Spike: I mean it’s definitely regretful that he had to retire and we never got to have a final head to head. I know he had things he wanted to do and I believe they would have been great. However, I felt there was a narrative being perpetuated by many fans that there could be no Trivet without Sexsmith that I felt was deeply false. Lord Spike Trivet is his own entity and now everyone will see that.

Gareth: It’s been a long time coming and I’m assuming you have plenty of creative ideas stored. So what can people expect from your Brighton title run?

Spike: Misery. Control. Unrest.

Gareth: Where would you like to be within the industry in five years’ time? Is signing with one of the major companies your goal?

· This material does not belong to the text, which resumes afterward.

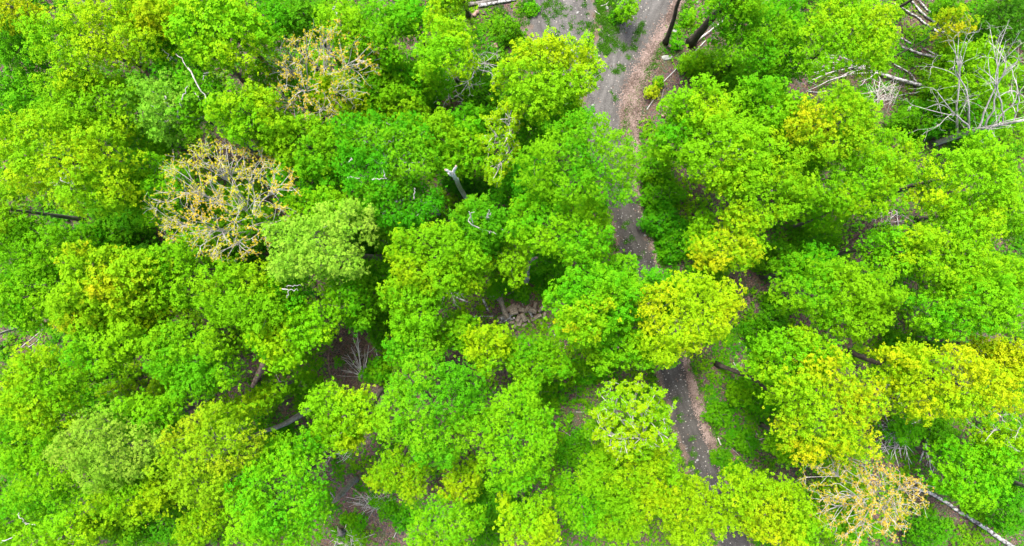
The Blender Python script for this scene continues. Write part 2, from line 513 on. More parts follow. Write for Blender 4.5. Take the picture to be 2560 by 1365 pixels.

Spike: Yes it is but I have my own path to take. I want to develop as my own wrestler. It’s been a very difficult year personally and as a result, wrestling has had to take a backseat in many cases. So now it’s time to catch up and we’ll see what 2020 holds for me.

Gareth: I like to finish with a quickfire round, so just answer the first thing that pops into your head.

What’s your favorite wrestler’s entrance music?

Spike: Jimmy Havoc – I Hope You Suffer.

Gareth: What’s your favorite wrestler’s gimmick?

Spike: Lord Spike Trivet.

Gareth: What’s your favorite gimmick match?

Spike: Brexit on a pole.

Gareth: Does Brexit mean Brexit?

Spike: Stupid.

Gareth: What’s your favorite match of yours?

Spike: Vs. Cara Noir at Resurgence; Vs. Jordon Breaks at RIPTIDE.

Gareth: What’s your favorite match of all time?

Spike: Triple H vs. Daniel Bryan from WrestleMania XXX.

Gareth: What’s your favorite movie and why?

Spike: True Romance, because it’s got everything.

Gareth: Spike, many thanks for your time.

And there we have it. I think you’ll agree, Spike comes across as someone very much driven to succeed. By his own admission, he hasn’t been able to put his full energy into professional wrestling during 2019. The fact that he has captured championship titles in several promotions whilst that’s the case bodes very well for his future. As you will have seen through the promo and match clips dotted throughout, Trivet is amassing a body of work and a legacy already.

Despite only making his debut three and a half years ago, he’s a man much in demand and 2020 could be a very big year for him. Do Not Resuscitate is expanding rapidly in PROGRESS under his leadership. Money Versus Everybody has a stranglehold over RIPTIDE, and Spike is Brighton Champion. There should be plenty of great material in both of those scenarios for Trivet’s creative mind to play with. It should be a fascinating ride that we see him go on – dotted with misery and unrest, of course.